In April, US President George Bush took steps toward restoring trade and investment ties with Libya, allowing the resumption of oil imports and most commercial and financial activities.

But the United States continues to list Libya as a state sponsor of terrorism, which prohibits US aid or arms sales to the country, and hundreds of millions of dollars of Libyan assets remain frozen in US banks.

These restrictions are seen as an inducement for Libya to resolve its remaining differences with Washington.

Gaddafi was not alone in looking back on Reagan’s administration as a dark period.

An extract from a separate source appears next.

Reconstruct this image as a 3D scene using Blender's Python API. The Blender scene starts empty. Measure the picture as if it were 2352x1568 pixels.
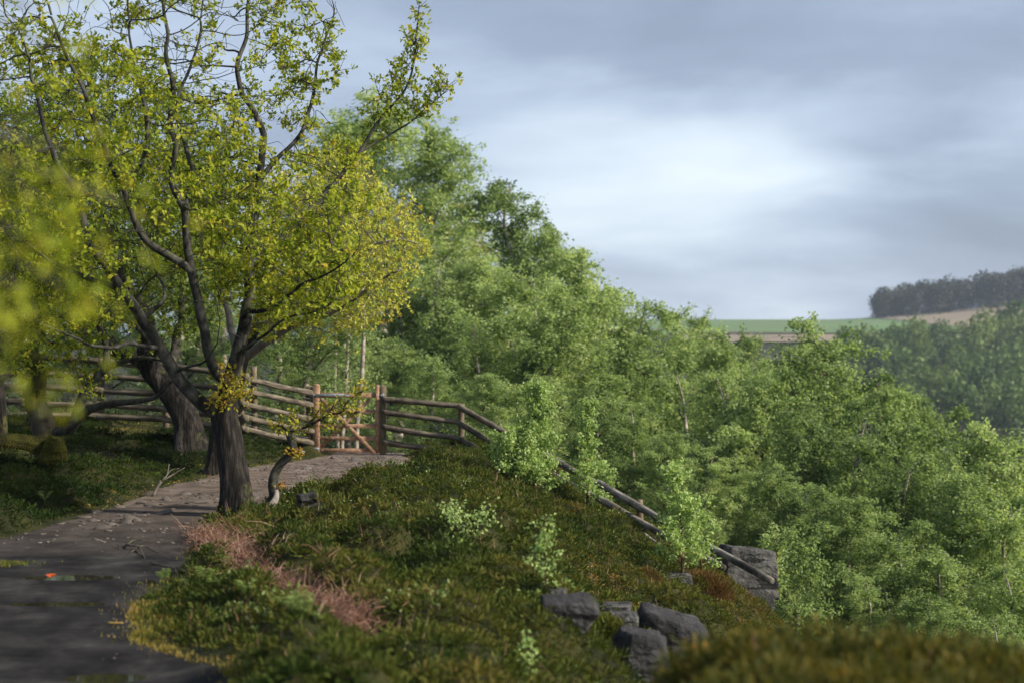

The Reagan years marked the beginning of what Lebanon’s culture minister, Ghazi Aridi, called a “bad era” of American Middle East policy that continues to this day.

Mr Aridi noted the Reagan administration’s support of Israel’s 1982 invasion of Lebanon, which ended in May 2000, and that current US Defence Secretary Donald Rumsfeld also served under Reagan.

“Rumsfeld was part of Reagan’s administration, this means that his policy is still going on,” said Mr Aridi, who is with the Druse Progressive Socialist Party.

Areas controlled by the party came under heavy American shelling by the US destroyer New Jersey in 1983.

“In Reagan’s days, the destroyer New Jersey bombed poor areas of Mount Lebanon, the Americans protected Israel’s invasion of Lebanon, and joined the Israelis in imposing the May 17 agreements,” Mr Aridi said.

In Syria, which has had tense relations with the US for decades, political analyst and former Syrian Ambassador to the United Nations Haitham al-Kilani said: “Reagan’s role was bad for the Arab-Israeli conflict and was specifically against Syria.

“He was the victim of the Israeli right wing that was, and still is, dominating the White House.”